[BEGIN]

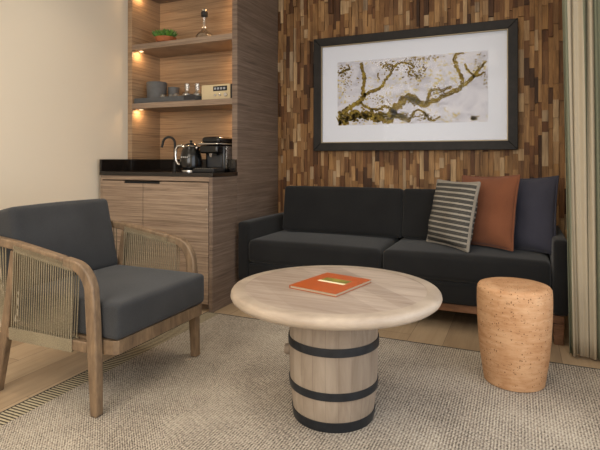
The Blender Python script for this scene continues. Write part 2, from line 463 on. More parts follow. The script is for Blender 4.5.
# ---------------------------------------------------------------- base cabinet
X0, X1 = -2.795, -1.83
bc = thing('base_cabinet', 'grey-brown oak base cabinet with two doors under black counter', 'cabinet', ((X0+X1)/2, 3.0, 0))
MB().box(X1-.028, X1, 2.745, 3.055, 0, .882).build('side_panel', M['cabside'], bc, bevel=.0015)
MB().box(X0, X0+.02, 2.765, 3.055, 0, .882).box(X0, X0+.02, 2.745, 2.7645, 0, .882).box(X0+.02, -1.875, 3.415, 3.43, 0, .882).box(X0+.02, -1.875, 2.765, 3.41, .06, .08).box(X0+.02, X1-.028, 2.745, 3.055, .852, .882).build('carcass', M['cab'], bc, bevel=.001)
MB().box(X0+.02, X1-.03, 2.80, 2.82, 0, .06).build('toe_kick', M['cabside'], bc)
dz0, dz1 = .05, .845
for xa, xb in ((X0+.024, -2.402), (-2.398, X1-.031)):
    # door leaf with a routed finger slot in the top edge
    d_ = MB(); sl0, sl1 = (max(xa, -2.575), min(xb, -2.255))
    pts = [(xa, dz0), (xb, dz0), (xb, dz1)]
    if xb > -2.3: pts += [(sl1, dz1), (sl1, dz1-.016), (xa, dz1-.016)]
    else: pts += [(xb, dz1-.016), (sl0, dz1-.016), (sl0, dz1), (xa, dz1)]; pts.pop(2)
    dd = d_.prism(pts, 2.742, 2.762).build('door', M['cab'], bc, bevel=.001)
    MB().box(sl0+.0005, sl1-.0005, 2.756, 2.7615, dz1-.0155, dz1-.001).build('pull_slot', M['dark'], dd)  # near-black plate paints in the shade inside the slot
    if xb > -2.3:
        MB().prism([(.006*math.cos(a*PI/8)-1.872, .006*math.sin(a*PI/8)+.67) for a in range(16)], 2.738, 2.7415).build('lock', M['chrome'], dd)
# ---------------------------------------------------------------- countertop with splash
ct = thing('countertop', 'glossy black stone countertop with low upstand in the alcove', 'countertop', ((X0+X1)/2, 3.0, .883))
MB().box(-2.795, -1.822, 2.735, 3.052, .8835, .909).box(-2.78, -1.876, 3.0515, 3.388, .8835, .909).build('slab', M['stone'], ct, bevel=.0015)
MB().box(-2.795, -2.777, 2.736, 3.0295, .9095, .998).build('upstand', M['stone'], ct, bevel=.001)
MB().box(-2.783, -1.88, 3.372, 3.386, .9095, .998).build('upstand', M['stone'], ct, bevel=.001)
MB().box(-1.878, -1.83, 3.03, 3.052, .9095, .998).build('upstand', M['stone'], ct, bevel=.001)
MB().box(-2.795, -2.766, 3.03, 3.052, .9095, .998).box(-2.783, -2.766, 3.0525, 3.371, .9095, .998).build('upstand', M['stone'], ct, bevel=.001)

# ---------------------------------------------------------------- shelving tower
tw = thing('shelving_tower', 'tall grey-brown oak alcove shelving tower with lit open shelves', 'shelving', (-2.32, 3.2, 0))
TY = 3.057
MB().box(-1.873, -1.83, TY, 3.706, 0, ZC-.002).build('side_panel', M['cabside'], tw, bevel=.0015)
MB().box(-2.826, -2.784, TY, 3.706, 0, ZC-.002).build('side_panel', M['cabin'], tw, bevel=.0015)
MB().box(-2.7835, -1.8735, 3.39, 3.41, .883, ZC-.002).build('back_panel', M['cabin'], tw)
for z0, z1 in ((1.852, 1.895), (1.392, 1.434), (2.31, 2.352)):
    sh = MB().box(-2.7835, -1.8735, TY+.001, 3.3895, z0, z1).build('shelf', M['cab'], tw, bevel=.001)
    for px_, py_, pw in ((-2.745, TY+.06, .6), (-1.91, 3.26, 2.6)):
        MB().lathe([(.016, z0-.004), (.018, z0-.0005)], (px_, py_), 20).build('puck_light', M['emit'], sh)
        area('shelf_led', (px_, py_, z0-.006), (math.radians(12), math.radians(-12 if px_ > -2 else 12), 0), .03, .03, pw, (1, .62, .30))

# ---------------------------------------------------------------- things on the top shelf
ZT = 1.8955
sp_ = thing('potted_succulent', 'small green succulent in a shallow terracotta dish on the top shelf', 'plant', (-2.515, 3.13, ZT))
MB().lathe([(.045, ZT), (.066, ZT+.008), (.078, ZT+.03), (.082, ZT+.043), (.076, ZT+.043), (.07, ZT+.032)], (-2.515, 3.13), 32).build('dish', M['terra'], sp_)
MB().lathe([(.0695, ZT+.0325), (.0695, ZT+.037)], (-2.515, 3.13), 24).build('soil', M['traydark'], sp_)
lf = MB(); rr = random.Random(3)
for cx, cy, sc in ((-2.555, 3.12, 1.7), (-2.52, 3.145, 1.9), (-2.475, 3.12, 1.5), (-2.52, 3.095, 1.2)):
    for ring, nn, el in ((0, 5, 75), (1, 7, 50), (2, 9, 25)):
        for j in range(nn):
            a = 2*PI*j/nn+ring*.4+rr.uniform(-.2, .2); e = math.radians(el+rr.uniform(-8, 8)); L = (.035+.007*ring)*sc
            d3 = Vector((math.cos(a)*math.cos(e), math.sin(a)*math.cos(e), math.sin(e)))
            b0 = Vector((cx, cy, ZT+.037))
            lf.tube([b0, b0+d3*L*.35+Vector((0, 0, .003)), b0+d3*L*.7+Vector((0, 0, .006)), b0+d3*L+Vector((0, 0, .012))], [.003, .0075*sc, .0065*sc, .001], 6)
lf.build('leaves', M['leaf'], sp_)
dc = thing('decanter', 'clear wide-bottomed glass decanter with black stopper on the top shelf', 'decanter', (-2.205, 3.2, ZT))
MB().lathe([(.035, ZT+.001), (.06, ZT+.006), (.069, ZT+.025), (.064, ZT+.045), (.042, ZT+.068), (.02, ZT+.09), (.0145, ZT+.12), (.0145, ZT+.175), (.019, ZT+.186),
            (.0165, ZT+.186), (.0125, ZT+.172), (.0125, ZT+.12), (.018, ZT+.092), (.04, ZT+.07), (.062, ZT+.045), (.067, ZT+.025), (.058, ZT+.008), (.033, ZT+.004)], (-2.205, 3.2), 40).build('bottle', M['glass'], dc)
MB().lathe([(.018, ZT+.188), (.025, ZT+.192), (.026, ZT+.222), (.023, ZT+.226)], (-2.205, 3.2), 28).build('stopper', M['matteblack'], dc)
MB().lathe([(.02, ZT+.2265), (.022, ZT+.229), (.021, ZT+.244), (.016, ZT+.248)], (-2.205, 3.2), 28).build('stopper_cap', M['chrome'], dc)

# ---------------------------------------------------------------- things on the second shelf
ZS = 1.4345
ty = thing('serving_tray', 'long dark grey serving tray on the middle shelf', 'tray', (-2.49, 3.19, ZS))
MB().box(-2.772, -2.20, 3.068, 3.31, ZS, ZS+.006).build('base', M['tray'], ty, bevel=.001)
MB().box(-2.772, -2.30, 3.068, 3.074, ZS+.0062, ZS+.04).box(-2.772, -2.20, 3.304, 3.31, ZS+.0062, ZS+.04).box(-2.772, -2.766, 3.0745, 3.3035, ZS+.0062, ZS+.04).box(-2.206, -2.20, 3.0745, 3.3035, ZS+.0062, ZS+.04).build('rim', M['tray'], ty, bevel=.001)
MB().box(-2.2995, -2.20, 3.068, 3.074, ZS+.0062, ZS+.04).build('end_panel', M['traydark'], ty, bevel=.001)
ZY = ZS+.0065
bk = thing('ice_bucket', 'grey round ice bucket at the left end of the serving tray', 'bucket', (-2.66, 3.2, ZY))
MB().lathe([(.068, ZY), (.073, ZY+.004), (.081, ZY+.165), (.078, ZY+.17), (.075, ZY+.165), (.068, ZY+.01)], (-2.66, 3.2), 40).build('body', M['bucket'], bk)
MB().lathe([(.073, ZY+.155), (.06, ZY+.162), (.02, ZY+.166)], (-2.66, 3.2), 32).build('lid', M['tray'], bk)
cp = recentre(MB().lathe([(.036, ZY), (.042, ZY+.06), (.047, ZY+.13), (.044, ZY+.13), (.038, ZY+.06), (.033, ZY+.006)], (-2.535, 3.255), 32).build('tumbler', M['bucket']))
tag(cp, 'grey opaque beaker standing behind the ice bucket on the tray', 'beaker')
def carafe(x, y, lab):
    g = thing('glass_carafe', lab, 'carafe', (x, y, ZY), 'small glass carafes on the tray')
    MB().lathe([(.028, ZY), (.04, ZY+.006), (.043, ZY+.025), (.036, ZY+.05), (.021, ZY+.072), (.018, ZY+.09), (.021, ZY+.135), (.019, ZY+.135), (.016, ZY+.09), (.019, ZY+.073), (.034, ZY+.05), (.041, ZY+.025), (.038, ZY+.008)], (x, y), 32).build('bottle', M['glass'], g)
    MB().lathe([(.0355, ZY+.047), (.0375, ZY+.049), (.0385, ZY+.055), (.034, ZY+.058)], (x, y), 32, False).build('collar', M['chrome'], g)
carafe(-2.335, 3.16, 'small clear glass carafe on the tray, left one of two')
carafe(-2.262, 3.19, 'small clear glass carafe at the right end of the tray beside radio')
for i, (x, y, lab) in enumerate(((-2.535, 3.125, 'upturned small clear glass on the tray beside the ice bucket'), (-2.475, 3.15, 'upturned small clear glass in the middle of the tray'), (-2.415, 3.13, 'upturned small clear glass on the tray next to left carafe'))):
    g = recentre(MB().lathe([(.029, ZY), (.027, ZY+.03), (.022, ZY+.058), (.012, ZY+.062), (.010, ZY+.059), (.02, ZY+.054), (.025, ZY+.03), (.027, ZY)], (x, y), 28, False).build('drinking_glass', M['glass']))
    tag(g, lab, 'glass', 'upturned glasses on the tray')
rd = thing('clock_radio', 'cream tabletop radio with small dark display on the middle shelf', 'radio', (-2.055, 3.18, ZS))
MB().box(-2.18, -1.93, 3.125, 3.235, ZS+.004, ZS+.115).build('body', M['cream'], rd, bevel=.004, seg=3)
for fx in (-2.16, -1.97): MB().box(fx, fx+.02, 3.135, 3.225, ZS, ZS+.0038).build('foot', M['matteblack'], rd)
MB().box(-1.9295, -1.918, 3.128, 3.236, ZS+.006, ZS+.113).build('side_cheek', M['matteblack'], rd, bevel=.002)
ds = MB().box(-2.075, -1.955, 3.1215, 3.1245, ZS+.066, ZS+.102).build('display', M['display'], rd, bevel=.001)
sg = MB()
for i in range(4): sg.box(-2.065+.026*i, -2.048+.026*i, 3.1198, 3.121, ZS+.076, ZS+.092)
sg.build('segments', M['segment'], ds)
for kx in (-2.055, -2.015, -1.965):
    r_ = .009 if kx < -2 else .014
    MB().prism([(kx+r_*math.cos(a*PI/10), ZS+.036+r_*math.sin(a*PI/10)) for a in range(20)], 3.112, 3.1245).build('knob', M['chrome'], rd, bevel=.001)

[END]

Leave out the pictures and restate, word for word, the lines from the top of the data through the line containing "3.055, .852, .882).build('carcass', M['cab'], bc, bevel=.001)", both included.

_Result of the exercise_.
The Blender Python script for this scene continues. Write part 2, from line 463 on. More parts follow. The script is for Blender 4.5.
# ---------------------------------------------------------------- base cabinet
X0, X1 = -2.795, -1.83
bc = thing('base_cabinet', 'grey-brown oak base cabinet with two doors under black counter', 'cabinet', ((X0+X1)/2, 3.0, 0))
MB().box(X1-.028, X1, 2.745, 3.055, 0, .882).build('side_panel', M['cabside'], bc, bevel=.0015)
MB().box(X0, X0+.02, 2.765, 3.055, 0, .882).box(X0, X0+.02, 2.745, 2.7645, 0, .882).box(X0+.02, -1.875, 3.415, 3.43, 0, .882).box(X0+.02, -1.875, 2.765, 3.41, .06, .08).box(X0+.02, X1-.028, 2.745, 3.055, .852, .882).build('carcass', M['cab'], bc, bevel=.001)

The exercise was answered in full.